• What you should do
Return the complete listing that follows, with each line reproduced exactly.
* Start Supplied data *
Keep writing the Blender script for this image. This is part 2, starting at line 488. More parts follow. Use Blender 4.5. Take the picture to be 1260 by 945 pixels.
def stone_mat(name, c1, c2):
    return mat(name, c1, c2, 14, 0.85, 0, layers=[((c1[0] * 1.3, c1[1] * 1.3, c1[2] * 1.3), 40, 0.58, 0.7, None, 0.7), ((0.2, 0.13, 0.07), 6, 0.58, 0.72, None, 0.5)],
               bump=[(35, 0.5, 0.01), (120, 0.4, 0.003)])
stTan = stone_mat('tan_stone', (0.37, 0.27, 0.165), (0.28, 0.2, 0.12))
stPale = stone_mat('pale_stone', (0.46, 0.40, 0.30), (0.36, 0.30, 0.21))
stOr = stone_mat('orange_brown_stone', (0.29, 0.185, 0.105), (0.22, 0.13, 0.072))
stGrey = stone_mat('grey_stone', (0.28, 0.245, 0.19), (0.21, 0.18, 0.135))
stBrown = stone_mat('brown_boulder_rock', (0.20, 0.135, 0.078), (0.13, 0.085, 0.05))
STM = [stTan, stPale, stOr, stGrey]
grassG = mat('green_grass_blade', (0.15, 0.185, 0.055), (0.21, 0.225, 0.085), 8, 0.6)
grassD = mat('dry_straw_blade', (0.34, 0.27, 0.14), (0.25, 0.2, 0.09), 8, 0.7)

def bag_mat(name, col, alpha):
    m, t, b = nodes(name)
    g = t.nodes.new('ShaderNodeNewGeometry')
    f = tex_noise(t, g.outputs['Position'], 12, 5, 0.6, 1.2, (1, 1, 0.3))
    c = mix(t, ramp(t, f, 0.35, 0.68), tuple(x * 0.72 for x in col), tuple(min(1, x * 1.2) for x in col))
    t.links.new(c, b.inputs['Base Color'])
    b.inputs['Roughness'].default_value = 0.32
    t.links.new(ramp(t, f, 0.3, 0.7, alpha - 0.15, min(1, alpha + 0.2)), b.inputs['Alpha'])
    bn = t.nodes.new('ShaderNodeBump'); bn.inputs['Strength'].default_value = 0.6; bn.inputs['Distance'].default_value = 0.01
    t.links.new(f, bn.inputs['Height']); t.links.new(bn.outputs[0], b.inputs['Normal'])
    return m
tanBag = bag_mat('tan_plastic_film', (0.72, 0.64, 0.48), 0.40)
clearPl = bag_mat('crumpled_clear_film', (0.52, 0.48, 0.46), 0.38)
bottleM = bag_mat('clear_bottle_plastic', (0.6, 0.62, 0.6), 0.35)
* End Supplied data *
• Task response
Keep writing the Blender script for this image. This is part 2, starting at line 488. More parts follow. Use Blender 4.5. Take the picture to be 1260 by 945 pixels.
def stone_mat(name, c1, c2):
    return mat(name, c1, c2, 14, 0.85, 0, layers=[((c1[0] * 1.3, c1[1] * 1.3, c1[2] * 1.3), 40, 0.58, 0.7, None, 0.7), ((0.2, 0.13, 0.07), 6, 0.58, 0.72, None, 0.5)],
               bump=[(35, 0.5, 0.01), (120, 0.4, 0.003)])
stTan = stone_mat('tan_stone', (0.37, 0.27, 0.165), (0.28, 0.2, 0.12))
stPale = stone_mat('pale_stone', (0.46, 0.40, 0.30), (0.36, 0.30, 0.21))
stOr = stone_mat('orange_brown_stone', (0.29, 0.185, 0.105), (0.22, 0.13, 0.072))
stGrey = stone_mat('grey_stone', (0.28, 0.245, 0.19), (0.21, 0.18, 0.135))
stBrown = stone_mat('brown_boulder_rock', (0.20, 0.135, 0.078), (0.13, 0.085, 0.05))
STM = [stTan, stPale, stOr, stGrey]
grassG = mat('green_grass_blade', (0.15, 0.185, 0.055), (0.21, 0.225, 0.085), 8, 0.6)
grassD = mat('dry_straw_blade', (0.34, 0.27, 0.14), (0.25, 0.2, 0.09), 8, 0.7)

def bag_mat(name, col, alpha):
    m, t, b = nodes(name)
    g = t.nodes.new('ShaderNodeNewGeometry')
    f = tex_noise(t, g.outputs['Position'], 12, 5, 0.6, 1.2, (1, 1, 0.3))
    c = mix(t, ramp(t, f, 0.35, 0.68), tuple(x * 0.72 for x in col), tuple(min(1, x * 1.2) for x in col))
    t.links.new(c, b.inputs['Base Color'])
    b.inputs['Roughness'].default_value = 0.32
    t.links.new(ramp(t, f, 0.3, 0.7, alpha - 0.15, min(1, alpha + 0.2)), b.inputs['Alpha'])
    bn = t.nodes.new('ShaderNodeBump'); bn.inputs['Strength'].default_value = 0.6; bn.inputs['Distance'].default_value = 0.01
    t.links.new(f, bn.inputs['Height']); t.links.new(bn.outputs[0], b.inputs['Normal'])
    return m
tanBag = bag_mat('tan_plastic_film', (0.72, 0.64, 0.48), 0.40)
clearPl = bag_mat('crumpled_clear_film', (0.52, 0.48, 0.46), 0.38)
bottleM = bag_mat('clear_bottle_plastic', (0.6, 0.62, 0.6), 0.35)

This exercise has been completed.